Recognize that there is something special going on between baby and mom that needs to happen, and that you need to help in any way possible. Now I didn’t say, back off and let new mom take control of all aspects of parenting. I’m talking about genuinely playing the supporting role of a partner in parenting. 

What does this mean for dads?

To me, this means being willing to talk about things like breastfeeding, and being knowledgeable about the subject. I know this might be a strange topic for you to have thoughts on but you should study up! It’s actually a lot more complex a topic than you might think. I was for sure in the “doesn’t the mom just hold the baby up and it kinda does it or not?” camp. The answer is no by the way. I know this from observing, being willing to listen to what’s happening, and reading up on it. I went to classes with Kim, and enjoyed it, and I think you should also. There are other dads there and it’s not that scary, so do it because it’s important, and do it because it’s the role you need to play as support partner.

Figure 4: You too can master the ways of boobs.

But why does knowing about something like breastfeeding matter for me? I’m not the one that is going to be doing it, because I don’t have the right parts! Well, no you don’t, but it doesn’t matter. There is going to be a point where mom is going to be very tired after the initial high of having a baby. Then there is going to be a point where feeding your kid is going to become very real, and the mom/baby partnership might struggle to make it connect. THIS IS WHERE YOU COME IN.

Figure 5: You....kinda

Being a supportive partner means you have the knowledge to know what is going on, and how you can help. You have the knowledge to effectively play the support role to its fullest and help mom/baby through the finish line when they stumble. This means not being a detracting voice that doesn’t know what is going on, and just says to forget it because mom looks like she is working “too hard” at it.
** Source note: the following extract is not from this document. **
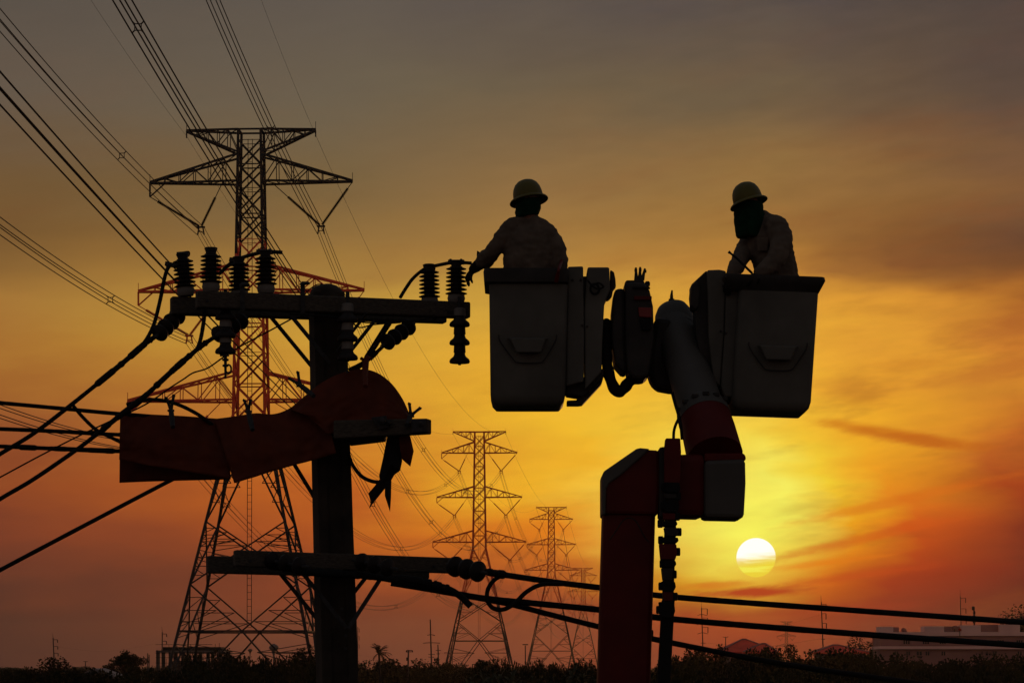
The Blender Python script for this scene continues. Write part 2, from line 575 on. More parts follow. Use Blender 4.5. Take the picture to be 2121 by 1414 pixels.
def tower(px, d, ext, arms, vshift, near, label, mats, tk=1.0):
    base = P(px, HOR, d)
    base.z = 0
    root = thing("transmission_tower", label, "tower", base, "lattice towers of the high voltage line")
    M = Matrix.Translation(base) @ Matrix.Rotation(-LINE_ANG, 4, "Z")

    def L(x, y, z):
        return M @ Vector((x, y, z))

    zk = 33.2 + ext                               # knee, where the legs begin to splay
    ztop = 64.8 + ext

    def half(z):
        if z >= zk:
            return (3.5 + (2.5 - 3.5) * (z - zk) / (ztop - zk)) / 2
        return (3.5 + (zk - z) * 0.435) / 2

    def leg_pt(sx, sy, z):
        h = half(z)
        return L(sx * h, sy * h, z)

    C4 = ((-1, -1), (1, -1), (1, 1), (-1, 1))
    mid0, mid1 = mats[1]
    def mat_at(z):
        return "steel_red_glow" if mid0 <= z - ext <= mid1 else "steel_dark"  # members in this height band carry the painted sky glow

    cuts = sorted({0.0, zk, ztop} | {z + ext for z in (mid0, mid1) if 0 < z + ext < ztop})
    for sx, sy in C4:
        for a, b in zip(cuts[:-1], cuts[1:]):
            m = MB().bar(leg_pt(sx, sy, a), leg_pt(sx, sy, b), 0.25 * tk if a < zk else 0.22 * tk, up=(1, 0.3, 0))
            m.build("leg", mat_at((a + b) / 2), root)

    def face(i, z, t):
        """point on face i at height z, t from -1 to 1 along it"""
        a, b = C4[i], C4[(i + 1) % 4]
        return leg_pt(*a, z) * (0.5 - t / 2) + leg_pt(*b, z) * (0.5 + t / 2)

    # splayed lower body
    red = {k: MB() for k in ("steel_dark", "steel_red_glow")}
    zs = [zk]
    for z in (21.3, 14.4, 9.3):
        zs.append(z * (zk / 33.2) if ext > 8 else z + ext * 0.75)
    zbelt = zs[-1]
    w1, w2 = 0.14 * tk, 0.07 * tk
    def brace(p, q, w, z, single=True):
        if near and single:
            MB().bar(p, q, w).build("brace", mat_at(z), root)
        else:
            red[mat_at(z)].bar(p, q, w)
    for i in range(4):
        for za, zb in ((zs[0], zs[1]), (zs[1], zs[2])):
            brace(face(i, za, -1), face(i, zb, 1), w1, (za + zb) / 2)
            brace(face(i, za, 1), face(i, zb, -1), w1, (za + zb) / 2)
            for s in (-1, 1):
                wa, wb = half(za), half(zb)
                tcross = wa / (wa + wb)
                zc = za + (zb - za) * tcross
                for f in ((0.25, 0.5, 0.75) if near else (0.35, 0.68)):
                    # redundant members between the leg and the diagonals
                    for zz0, base_z in ((za, zc), (zb, zc)):
                        zi = zz0 + (base_z - zz0) * f
                        tt = s * (1 - f)
                        q = face(i, zi, tt)
                        brace(face(i, zi, s), q, w2, zi, False)
                        brace(face(i, zz0 + (base_z - zz0) * (f + (0.2 if near else 0.3)), s), q, w2, zi, False)
        # inverted V onto the belt, belt, and V legs under it
        za, zb = zs[2], zbelt
        for s in (-1, 1):
            brace(face(i, za, s), face(i, zb, 0), w1, zb)
            for f in ((0.28, 0.56, 0.8) if near else (0.3, 0.6)):
                zi = za + (zb - za) * f
                q = face(i, zi, s * (1 - f))
                brace(face(i, zi, s), q, w2, zi, False)
                brace(face(i, za + (zb - za) * (f + 0.35), s), q, w2, zi, False)
            brace(face(i, zbelt, 0), face(i, 0.3, s * 0.93), w1, 4)
            for f in (0.25, 0.5, 0.75):
                zi = zbelt * (1 - f)
                q = face(i, zi, s * 0.93 * f)
                brace(face(i, zi, s), q, w2, zi, False)
                brace(face(i, zbelt * (1 - f * 0.6), s), q, w2, zi, False)
                brace(face(i, max(zbelt * (1 - f - 0.2), 0.2), s), q, w2, zi, False)
        brace(face(i, zbelt, -1), face(i, zbelt, 1), w1 * 1.1, zbelt)
    # plan bracing of the belt
    for i in range(4):
        brace(face(i, zbelt, 0), face((i + 1) % 4, zbelt, 0), w2, zbelt, False)
    # upper body panels
    z = zk
    k = 0
    while z < ztop - 1.2:
        hgt = half(z) * 2 * (1.02 if k % 2 else 0.98)
        z2 = min(z + hgt, ztop)
        for i in range(4):
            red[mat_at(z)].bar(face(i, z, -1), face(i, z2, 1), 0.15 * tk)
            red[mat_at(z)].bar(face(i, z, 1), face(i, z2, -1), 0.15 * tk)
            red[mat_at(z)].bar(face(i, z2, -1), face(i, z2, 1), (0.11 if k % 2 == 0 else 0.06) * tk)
        z = z2
        k += 1
    for i in range(4):
        red[mat_at(ztop)].bar(face(i, ztop, -1), face(i, ztop, 1), 0.16 * tk)
    for mk, m in red.items():
        if m.v:
            m.build("body_bracing", mk, root, kind="stuff")
    # ladder up the middle of the near face
    lad = MB()
    zl = zbelt + 0.5
    for s in (-0.24, 0.24):
        lad.bar(L(s, -half(zl) * 0.2, zl), L(s, -half(ztop) * 0.5, ztop - 1), 0.06 * tk)
    if near:
        for q in range(70):
            zq = zl + (ztop - 2 - zl) * q / 69
            f = (zq - zl) / (ztop - 1 - zl)
            y = -half(zl) * 0.2 * (1 - f) - half(ztop) * 0.5 * f
            lad.bar(L(-0.24, y, zq), L(0.24, y, zq), 0.045)
    lad.build("ladder", "steel_dark", root, kind="stuff")
    # gusset plates where arms meet the body
    vpts = []
    for ai, (zb, zt, ln, peak) in enumerate(arms):
        zb += ext
        zt += ext
        for s in (-1, 1):
            arm = MB()
            mk = mat_at(zb)
            tip = L(s * ln, 0, zt if peak else zb)
            nseg = 6 if not peak else 5
            ch = {}
            for sy in (-1, 1):
                lo, hi = leg_pt(s, sy, zb), leg_pt(s, sy, zt)
                tl = tip + (M.to_3x3() @ Vector((0, sy * 0.12, 0)))
                arm.bar(lo, tl, 0.19 * tk)
                arm.bar(hi, tl + Vector((0, 0, 0.12)), 0.19 * tk)
                ch[sy] = (lo, hi, tl)
                for q in range(nseg):
                    f0, f1 = q / nseg, (q + 1) / nseg
                    a0, a1 = lo.lerp(tl, f0), lo.lerp(tl, f1)
                    b0, b1 = hi.lerp(tl, f0), hi.lerp(tl, f1)
                    if q < nseg - 1:
                        arm.bar(a1, b1, 0.08 * tk)
                        if q % 2:
                            arm.bar(b0, a1, 0.09 * tk)
                        else:
                            arm.bar(a0, b1, 0.09 * tk)
            for q in range(1, nseg):
                f = q / nseg
                for e in (0, 1):
                    arm.bar(ch[-1][e].lerp(ch[-1][2], f), ch[1][e].lerp(ch[1][2], f), 0.07 * tk)
                    f2 = (q - 1) / nseg
                    arm.bar(ch[-1][e].lerp(ch[-1][2], f2), ch[1][e].lerp(ch[1][2], f), 0.07 * tk)
            arm.bar(tip, tip + Vector((0, 0, 1.0)), 0.05 * tk)
            ao = arm.build("crossarm", mk, root)
            if peak:
                vpts.append(("earth", s, tip - Vector((0, 0, 0.5))))
                e = MB().bar(tip, tip - Vector((0, 0, 0.7)), 0.12 * tk)
                e.build("earth_wire_clamp", "steel_dark", ao)
                continue
            # drop bracket under the tip on the outer side, V string of insulators
            vx = s * (ln - 4.6) + vshift
            vb = L(vx, 0, zb - 4.9)
            outer = tip.copy()
            if s < 0:
                br = MB()
                dn = tip - Vector((0, 0, 1.5))
                br.bar(tip, dn, 0.16 * tk)
                br.bar(dn, L(s * (ln - 1.7), 0, zb), 0.12 * tk)
                br.build("drop_bracket", mk, ao)
                outer = dn
            inner = L(s * (2.3 if s > 0 else 3.2), 0, zb)
            for src, f0 in ((outer, 0.15), (inner, 0.33)):
                sm = MB()
                nr = 34 if near else 14
                pts, rr = [], []
                a = src.lerp(vb, f0)
                for q in range(nr * 2 + 1):
                    pts.append(a.lerp(vb, 0.96 * q / (nr * 2)))
                    rr.append((0.17 if q % 2 else 0.06) * tk)
                sm.tube(pts, rr, n=7 if near else 5)
                st = sm.build("insulator_string", mk if mk == "steel_red_glow" else "porcelain", root)
                MB().tube([src, a], 0.045 * tk, n=5).build("link_rod", mk, st)
            yk = MB()
            ux = M.to_3x3() @ Vector((1, 0, 0))
            for q in (-0.36, 0.36):
                yk.bar(vb + ux * q * 0.6, vb + ux * q - Vector((0, 0, 0.85)), 0.13 * tk)
            yk.bar(vb - ux * 0.45, vb + ux * 0.45, 0.16 * tk)
            yk.bar(vb - ux * 0.3 - Vector((0, 0, 0.5)), vb + ux * 0.3 - Vector((0, 0, 0.5)), 0.07 * tk)
            yk.build("yoke_plate", mk, root)
            vpts.append((ai, s, vb - Vector((0, 0, 0.45))))
    return {(a, s): p for a, s, p in vpts}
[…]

This means being prepared with knowing the best ways to help, and that means knowing what’s actually happening between those two, body fluids and all!

This applies to most everything you are going to encounter with having an infant by the way. Mom and baby are going to have a lot going on in the bonding department, and it’s going to seem like sometimes you don’t have much of a role in it. You can trust me when I say that you have everything to do with it, and a really important job to do. Be present, be knowledgeable, and be supportive so that you can be the best partner they need to make it work.

Figure 6: You again. You look good, you been workin out?